Aunt Linda was an avid horsewoman, North Dakota born and a farm girl at heart.  She traveled the world alongside her husband, Uncle Delbert.  How my soul grieves for him at the loss of a fifty year plus best friend, lover, and soul mate.  Together they raised a son and daughter and cherished their grandchildren, making efforts of time and travel to be with them.

Aunt Linda was a supporter.  She, with my future mother-in-law, bought me seven cookbooks the Christmas that Donald and I were engaged.  I think she was a little worried for her nephew!  She flew from Washington to Minnesota for our wedding.  She wrote letters of encouragement when we had miscarriages.  She wrote personal notes to us in her Christmas letter.  When we were stationed in Washington state we were fortunate enough to share our Thanksgivings with her.  Aunt Linda's most valuable support, to me, is something I only recently found out.

Donald's grandma, Aunt Linda's mother, prayed for her children, grandchildren, great grandchildren and each of their families every single day.  By name.  Having been privy to Grandma's morning devotions many times on the farm, I can attest that this was a lengthy exercise.  When Grandma died in 2009 I felt a great sense of sorrow at the loss of this tremendous gift of love because I didn't know anyone else, besides my mother,  so faithful and devout to pray for me, by name, Every.  Single.  Day.
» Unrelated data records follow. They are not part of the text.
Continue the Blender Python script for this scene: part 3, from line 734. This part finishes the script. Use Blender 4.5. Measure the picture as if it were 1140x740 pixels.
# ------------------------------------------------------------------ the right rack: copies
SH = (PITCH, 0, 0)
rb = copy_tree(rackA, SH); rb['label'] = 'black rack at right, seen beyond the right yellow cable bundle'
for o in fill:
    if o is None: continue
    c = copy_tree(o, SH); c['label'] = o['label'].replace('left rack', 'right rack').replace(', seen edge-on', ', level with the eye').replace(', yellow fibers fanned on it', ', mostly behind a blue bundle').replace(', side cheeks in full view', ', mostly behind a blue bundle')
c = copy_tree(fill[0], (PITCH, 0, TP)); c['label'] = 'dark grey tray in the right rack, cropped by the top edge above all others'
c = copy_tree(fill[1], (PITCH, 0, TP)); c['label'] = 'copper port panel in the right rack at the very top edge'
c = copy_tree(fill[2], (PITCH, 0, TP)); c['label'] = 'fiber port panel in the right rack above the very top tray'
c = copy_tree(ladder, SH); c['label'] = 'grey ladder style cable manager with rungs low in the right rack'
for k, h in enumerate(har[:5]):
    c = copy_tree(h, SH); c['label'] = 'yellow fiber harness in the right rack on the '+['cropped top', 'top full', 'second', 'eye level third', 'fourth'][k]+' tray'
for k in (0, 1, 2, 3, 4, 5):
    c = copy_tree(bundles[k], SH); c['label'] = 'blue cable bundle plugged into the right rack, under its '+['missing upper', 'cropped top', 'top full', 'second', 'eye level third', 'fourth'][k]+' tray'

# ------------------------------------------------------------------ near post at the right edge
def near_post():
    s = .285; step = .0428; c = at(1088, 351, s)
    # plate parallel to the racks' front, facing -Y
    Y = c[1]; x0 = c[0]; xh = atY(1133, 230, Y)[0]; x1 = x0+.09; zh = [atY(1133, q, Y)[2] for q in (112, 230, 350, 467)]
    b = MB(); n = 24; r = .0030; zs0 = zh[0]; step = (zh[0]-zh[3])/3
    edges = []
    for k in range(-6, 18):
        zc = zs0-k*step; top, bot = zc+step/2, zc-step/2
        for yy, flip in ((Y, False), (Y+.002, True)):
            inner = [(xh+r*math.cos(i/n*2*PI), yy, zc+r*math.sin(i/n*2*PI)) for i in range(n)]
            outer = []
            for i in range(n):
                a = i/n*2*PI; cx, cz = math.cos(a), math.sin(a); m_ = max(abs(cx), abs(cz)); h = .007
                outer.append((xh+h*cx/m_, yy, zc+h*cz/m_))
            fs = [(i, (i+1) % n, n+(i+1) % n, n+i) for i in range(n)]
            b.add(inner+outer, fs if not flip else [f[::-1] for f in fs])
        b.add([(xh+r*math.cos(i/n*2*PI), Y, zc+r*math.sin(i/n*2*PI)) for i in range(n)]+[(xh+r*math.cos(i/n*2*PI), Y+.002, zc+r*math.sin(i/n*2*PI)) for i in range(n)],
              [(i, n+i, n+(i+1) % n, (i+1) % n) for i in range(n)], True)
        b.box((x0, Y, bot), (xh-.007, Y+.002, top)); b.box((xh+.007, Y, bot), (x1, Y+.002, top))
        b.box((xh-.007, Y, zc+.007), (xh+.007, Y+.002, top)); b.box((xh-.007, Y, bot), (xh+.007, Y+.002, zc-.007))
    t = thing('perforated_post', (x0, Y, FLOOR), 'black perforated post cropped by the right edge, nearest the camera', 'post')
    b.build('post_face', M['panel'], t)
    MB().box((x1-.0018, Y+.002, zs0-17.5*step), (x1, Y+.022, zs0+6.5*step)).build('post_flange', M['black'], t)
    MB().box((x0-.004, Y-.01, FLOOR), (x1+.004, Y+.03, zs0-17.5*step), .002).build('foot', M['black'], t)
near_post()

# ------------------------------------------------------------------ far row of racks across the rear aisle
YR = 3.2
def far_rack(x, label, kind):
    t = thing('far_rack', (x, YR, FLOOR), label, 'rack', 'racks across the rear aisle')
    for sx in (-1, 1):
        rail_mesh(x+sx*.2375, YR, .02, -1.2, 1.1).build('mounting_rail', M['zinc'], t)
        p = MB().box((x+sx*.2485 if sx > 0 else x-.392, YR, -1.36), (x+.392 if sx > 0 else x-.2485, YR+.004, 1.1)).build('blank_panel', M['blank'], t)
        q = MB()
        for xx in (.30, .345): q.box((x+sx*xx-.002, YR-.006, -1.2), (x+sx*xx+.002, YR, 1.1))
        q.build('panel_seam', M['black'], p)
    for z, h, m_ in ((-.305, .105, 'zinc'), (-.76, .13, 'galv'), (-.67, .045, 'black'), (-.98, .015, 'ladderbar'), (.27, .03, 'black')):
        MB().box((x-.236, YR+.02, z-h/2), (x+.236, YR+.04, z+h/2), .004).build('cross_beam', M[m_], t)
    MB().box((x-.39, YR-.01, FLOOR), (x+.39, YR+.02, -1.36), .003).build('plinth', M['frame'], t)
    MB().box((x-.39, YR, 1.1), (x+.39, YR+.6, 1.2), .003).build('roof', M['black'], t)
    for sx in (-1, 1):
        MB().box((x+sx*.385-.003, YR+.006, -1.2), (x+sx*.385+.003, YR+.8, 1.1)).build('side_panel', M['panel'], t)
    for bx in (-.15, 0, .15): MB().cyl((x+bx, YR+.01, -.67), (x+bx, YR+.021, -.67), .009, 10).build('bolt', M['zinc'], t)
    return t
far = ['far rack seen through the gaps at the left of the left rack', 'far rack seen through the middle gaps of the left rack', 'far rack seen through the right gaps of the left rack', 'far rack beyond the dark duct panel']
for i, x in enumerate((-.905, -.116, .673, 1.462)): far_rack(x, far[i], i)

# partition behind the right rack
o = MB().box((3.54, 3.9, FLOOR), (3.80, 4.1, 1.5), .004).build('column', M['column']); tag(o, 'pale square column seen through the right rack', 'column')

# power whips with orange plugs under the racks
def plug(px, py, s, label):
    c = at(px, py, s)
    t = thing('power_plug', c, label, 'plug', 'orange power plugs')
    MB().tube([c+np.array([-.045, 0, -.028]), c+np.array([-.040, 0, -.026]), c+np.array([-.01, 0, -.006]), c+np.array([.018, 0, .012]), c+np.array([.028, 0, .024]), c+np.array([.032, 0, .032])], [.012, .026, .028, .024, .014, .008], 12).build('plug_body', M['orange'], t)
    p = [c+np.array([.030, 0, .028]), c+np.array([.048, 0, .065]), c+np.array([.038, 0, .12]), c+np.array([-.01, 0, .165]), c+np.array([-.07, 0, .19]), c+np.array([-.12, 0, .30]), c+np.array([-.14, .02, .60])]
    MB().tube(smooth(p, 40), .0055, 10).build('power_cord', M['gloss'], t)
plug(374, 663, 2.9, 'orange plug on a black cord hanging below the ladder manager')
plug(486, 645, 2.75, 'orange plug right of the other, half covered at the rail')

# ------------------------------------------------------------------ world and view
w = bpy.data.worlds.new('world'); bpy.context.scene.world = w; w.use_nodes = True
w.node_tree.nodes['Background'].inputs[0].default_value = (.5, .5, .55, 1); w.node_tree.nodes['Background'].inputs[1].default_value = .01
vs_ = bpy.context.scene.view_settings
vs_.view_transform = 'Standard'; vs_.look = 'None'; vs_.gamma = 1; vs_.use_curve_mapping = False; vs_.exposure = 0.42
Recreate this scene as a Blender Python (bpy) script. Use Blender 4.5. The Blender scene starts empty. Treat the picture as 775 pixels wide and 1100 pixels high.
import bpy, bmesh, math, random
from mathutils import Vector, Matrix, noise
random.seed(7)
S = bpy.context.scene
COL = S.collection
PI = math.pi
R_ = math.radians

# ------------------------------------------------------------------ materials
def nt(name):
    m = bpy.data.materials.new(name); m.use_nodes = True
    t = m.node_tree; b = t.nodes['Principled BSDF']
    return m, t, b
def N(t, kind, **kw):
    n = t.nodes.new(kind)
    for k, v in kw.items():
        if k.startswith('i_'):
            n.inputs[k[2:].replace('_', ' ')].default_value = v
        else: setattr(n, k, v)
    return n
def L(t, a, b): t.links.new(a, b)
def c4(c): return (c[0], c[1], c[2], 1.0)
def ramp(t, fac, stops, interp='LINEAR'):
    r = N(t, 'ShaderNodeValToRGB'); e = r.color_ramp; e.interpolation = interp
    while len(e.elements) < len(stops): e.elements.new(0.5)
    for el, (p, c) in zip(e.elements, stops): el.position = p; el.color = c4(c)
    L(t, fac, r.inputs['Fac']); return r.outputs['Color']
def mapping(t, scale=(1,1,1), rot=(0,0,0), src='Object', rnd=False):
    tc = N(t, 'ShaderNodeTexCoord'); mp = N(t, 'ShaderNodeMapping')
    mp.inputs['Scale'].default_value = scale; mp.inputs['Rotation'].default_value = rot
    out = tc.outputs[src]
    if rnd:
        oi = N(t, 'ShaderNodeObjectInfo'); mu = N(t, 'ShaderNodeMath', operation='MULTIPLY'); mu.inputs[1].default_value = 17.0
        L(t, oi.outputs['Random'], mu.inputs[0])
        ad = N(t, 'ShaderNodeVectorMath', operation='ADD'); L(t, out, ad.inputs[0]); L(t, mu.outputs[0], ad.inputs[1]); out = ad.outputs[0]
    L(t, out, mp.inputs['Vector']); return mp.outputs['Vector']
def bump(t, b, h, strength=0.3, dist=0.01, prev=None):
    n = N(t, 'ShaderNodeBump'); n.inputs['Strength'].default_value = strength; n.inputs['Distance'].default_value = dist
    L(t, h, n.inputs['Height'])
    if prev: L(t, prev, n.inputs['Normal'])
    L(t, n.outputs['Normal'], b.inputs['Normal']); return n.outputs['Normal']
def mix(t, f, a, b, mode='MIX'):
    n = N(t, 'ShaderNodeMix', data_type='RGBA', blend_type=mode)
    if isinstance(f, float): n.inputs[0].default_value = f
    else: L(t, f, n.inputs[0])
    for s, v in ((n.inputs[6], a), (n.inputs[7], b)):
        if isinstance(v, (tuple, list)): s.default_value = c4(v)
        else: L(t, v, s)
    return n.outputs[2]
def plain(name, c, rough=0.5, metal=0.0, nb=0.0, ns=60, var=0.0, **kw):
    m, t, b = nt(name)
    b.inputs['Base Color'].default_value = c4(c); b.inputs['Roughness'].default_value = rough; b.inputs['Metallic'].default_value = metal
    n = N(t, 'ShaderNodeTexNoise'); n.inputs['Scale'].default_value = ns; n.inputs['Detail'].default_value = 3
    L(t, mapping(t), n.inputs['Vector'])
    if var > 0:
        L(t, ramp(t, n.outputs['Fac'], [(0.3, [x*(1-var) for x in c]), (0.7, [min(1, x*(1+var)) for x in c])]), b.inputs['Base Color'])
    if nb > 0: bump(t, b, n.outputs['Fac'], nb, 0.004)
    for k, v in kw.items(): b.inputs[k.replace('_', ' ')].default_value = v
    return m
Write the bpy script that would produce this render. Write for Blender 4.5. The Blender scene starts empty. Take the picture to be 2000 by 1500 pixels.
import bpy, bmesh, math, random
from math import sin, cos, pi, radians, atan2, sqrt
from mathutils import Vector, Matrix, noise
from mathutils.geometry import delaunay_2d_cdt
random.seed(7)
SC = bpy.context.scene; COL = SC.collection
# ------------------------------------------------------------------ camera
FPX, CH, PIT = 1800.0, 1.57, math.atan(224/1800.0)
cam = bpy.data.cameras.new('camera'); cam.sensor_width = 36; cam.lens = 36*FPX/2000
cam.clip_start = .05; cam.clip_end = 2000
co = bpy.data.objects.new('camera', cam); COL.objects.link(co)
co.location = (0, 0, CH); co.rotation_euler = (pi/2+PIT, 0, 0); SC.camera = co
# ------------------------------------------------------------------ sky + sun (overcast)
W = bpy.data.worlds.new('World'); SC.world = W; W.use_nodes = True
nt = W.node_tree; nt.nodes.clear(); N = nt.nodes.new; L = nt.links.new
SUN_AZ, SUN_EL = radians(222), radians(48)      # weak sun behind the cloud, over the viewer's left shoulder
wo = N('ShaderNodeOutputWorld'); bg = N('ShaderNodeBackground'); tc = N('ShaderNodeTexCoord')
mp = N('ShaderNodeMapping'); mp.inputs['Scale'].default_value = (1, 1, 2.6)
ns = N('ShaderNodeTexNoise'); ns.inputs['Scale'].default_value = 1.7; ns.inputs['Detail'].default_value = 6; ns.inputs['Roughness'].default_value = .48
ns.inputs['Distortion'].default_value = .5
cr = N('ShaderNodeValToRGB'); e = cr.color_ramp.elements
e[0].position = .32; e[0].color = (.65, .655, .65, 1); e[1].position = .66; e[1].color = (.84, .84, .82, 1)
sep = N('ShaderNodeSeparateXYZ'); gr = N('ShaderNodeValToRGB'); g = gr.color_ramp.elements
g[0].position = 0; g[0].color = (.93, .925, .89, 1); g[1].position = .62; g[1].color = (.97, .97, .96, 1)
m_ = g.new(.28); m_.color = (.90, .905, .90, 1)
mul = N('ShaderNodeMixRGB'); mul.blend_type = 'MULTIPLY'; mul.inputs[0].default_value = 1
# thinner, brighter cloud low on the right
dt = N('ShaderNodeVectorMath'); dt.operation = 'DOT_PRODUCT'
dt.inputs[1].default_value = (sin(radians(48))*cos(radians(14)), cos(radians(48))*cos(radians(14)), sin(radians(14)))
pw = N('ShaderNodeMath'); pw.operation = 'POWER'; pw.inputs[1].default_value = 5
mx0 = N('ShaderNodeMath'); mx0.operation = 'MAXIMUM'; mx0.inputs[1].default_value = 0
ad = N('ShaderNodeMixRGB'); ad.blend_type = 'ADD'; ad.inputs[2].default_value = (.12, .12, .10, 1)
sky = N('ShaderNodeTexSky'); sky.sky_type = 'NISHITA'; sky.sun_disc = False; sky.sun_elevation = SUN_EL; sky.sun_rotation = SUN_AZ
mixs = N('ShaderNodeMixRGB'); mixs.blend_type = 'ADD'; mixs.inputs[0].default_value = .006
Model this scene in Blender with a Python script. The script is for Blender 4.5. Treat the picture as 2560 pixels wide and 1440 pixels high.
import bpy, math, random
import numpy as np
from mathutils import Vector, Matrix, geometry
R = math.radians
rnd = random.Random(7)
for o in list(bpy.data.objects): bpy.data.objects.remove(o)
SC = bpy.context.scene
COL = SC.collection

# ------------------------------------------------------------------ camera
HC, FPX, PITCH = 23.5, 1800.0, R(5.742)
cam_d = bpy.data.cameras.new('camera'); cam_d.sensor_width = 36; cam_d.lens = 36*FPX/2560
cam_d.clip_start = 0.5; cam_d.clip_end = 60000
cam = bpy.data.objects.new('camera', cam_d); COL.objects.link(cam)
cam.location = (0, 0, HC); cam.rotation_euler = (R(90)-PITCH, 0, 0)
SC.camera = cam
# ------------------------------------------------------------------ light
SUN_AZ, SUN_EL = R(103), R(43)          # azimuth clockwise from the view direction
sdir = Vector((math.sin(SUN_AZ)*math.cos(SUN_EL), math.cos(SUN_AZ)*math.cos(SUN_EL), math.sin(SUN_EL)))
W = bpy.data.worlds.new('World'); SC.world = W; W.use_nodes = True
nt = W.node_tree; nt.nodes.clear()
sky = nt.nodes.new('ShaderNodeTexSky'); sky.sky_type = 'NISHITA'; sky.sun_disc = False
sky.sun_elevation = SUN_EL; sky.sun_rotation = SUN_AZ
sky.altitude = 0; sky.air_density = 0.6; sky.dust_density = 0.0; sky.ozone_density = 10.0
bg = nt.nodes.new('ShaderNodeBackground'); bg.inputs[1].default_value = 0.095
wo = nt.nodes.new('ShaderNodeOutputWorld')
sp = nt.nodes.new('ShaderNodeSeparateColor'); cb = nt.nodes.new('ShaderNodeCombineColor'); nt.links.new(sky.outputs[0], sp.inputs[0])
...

When I began this blog it was under a time of massive sadness and upheaval.  Aunt Linda turned out to be one of my most avid readers, evidenced by the frequent comments she left for me.  One day she simply mentioned that she had been praying for Donald, and me, and the boys, every day and would continue to do so.  I was beyond moved to know that evidently she picked up right where Grandma left off.  I do not, for one minute, doubt her sincerity or honesty.  To my soul, I know that she prayed for us daily.  By name.  With all her heart.

What a powerful legacy.

I hadn't seen Aunt Linda since 2007.  I never took the time to thank her for befriending a young girl considering marriage into her huge family.  I never took the time to verbally appreciate her steadfast love, affection, and devotion.  I do so, now.  Aunt Linda, thank you for being such an exemplary woman who loved Jesus, the great outdoors and her family.  Thank you for being my friend, and my Aunt, and for being so faithful over so many years when we never even saw each other.  I will miss you here on earth and know that our reunion in heaven will be unimaginably sweet.